The Nation of Islam is controversial. Its practical purposes for incarcerated people transcend both politics and religion.

The Nation of Islam intertwined religion with politics long before the famed Attica Uprising. In 1963, for the first time, New York State prisons’ population was majority Black. In 1964, a landmark supreme court case Cooper v. Pate ruled that prison authorities must give equal treatment to imprisoned practitioners of different faiths; in other words, a Black man has a right to practice his Islamic faith in prison. As the prisoners’ rights movement expanded in the 1970s, broader racial and political tensions spilled into the nation’s jails and prisons.

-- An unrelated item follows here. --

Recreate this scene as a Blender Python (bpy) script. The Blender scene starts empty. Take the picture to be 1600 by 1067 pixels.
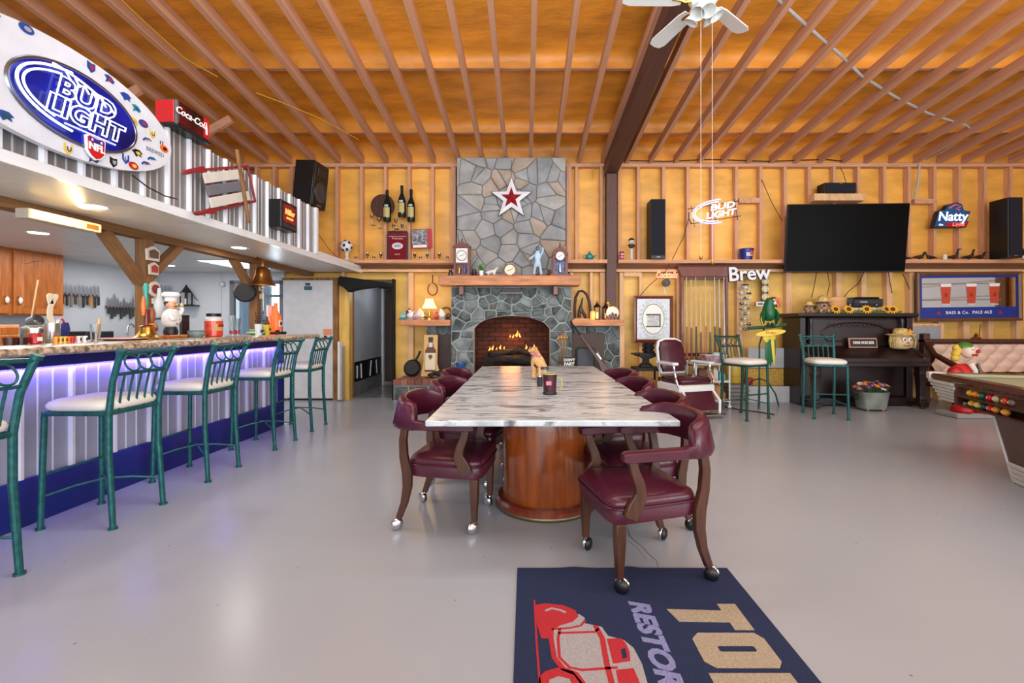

In a Journal of Black Studies article, Christopher E. Smith quotes C. Eric Lincoln’s characterization of the Black Muslim movement as “a dynamic social protest that moves upon a religious vehicle.”

Nation of Islam was influential in expanding rights for incarcerated people, both for Black Muslims and broader civil rights in prison. But, fearing another uprising and the ramifications of the group’s philosophies in general, authorities perceived it as a threat, in part because of its roots in organizing and activism.

Zoe Colley writes in the Journal of American Studies that the Nation of Islam was characterized by Jeffry Ogbar as the “chief inspiration” of the Black power movement and it is inextricably intertwined with the radicalism of the 1960s. She asserts that a narrow focus on the Nation of Islam’s impact on prisons alone is inadequate. “Historians dutifully acknowledge the group’s strong appeal to prisoners… but they rarely deviate from this standard narrative to consider the wider significance of the phenomenon.” That “wider significance” continues to be debated even today.

After the Attica uprising, New York prisons enacted a number of reforms, such as providing an alternative to pork for Muslims, more nutritious food, higher levels of accountability and transparency with the outside world, and a general reduction of the strict regime of discipline that was more or less carried over from the state’s 19th century invention, the Auburn System of corrections.

Ayers explained to JSTOR Daily that the version of the Nation that reemerged in prisons in 1996 was different from the one that existed in the 1960s. Prison authorities allowed this newer iteration of the religion under the condition that it act solely as a study group, Ayers explains. He asserts that there continue to be differences between the faith’s priorities and practices inside prisons versus outside. “Our concerns are not the same. We are dealing with how to survive inside,” said Ayers. He explains that the version of NoI in prisons acts as a guide to parole hearings, self-discipline, respect and responsibility, and life after incarceration.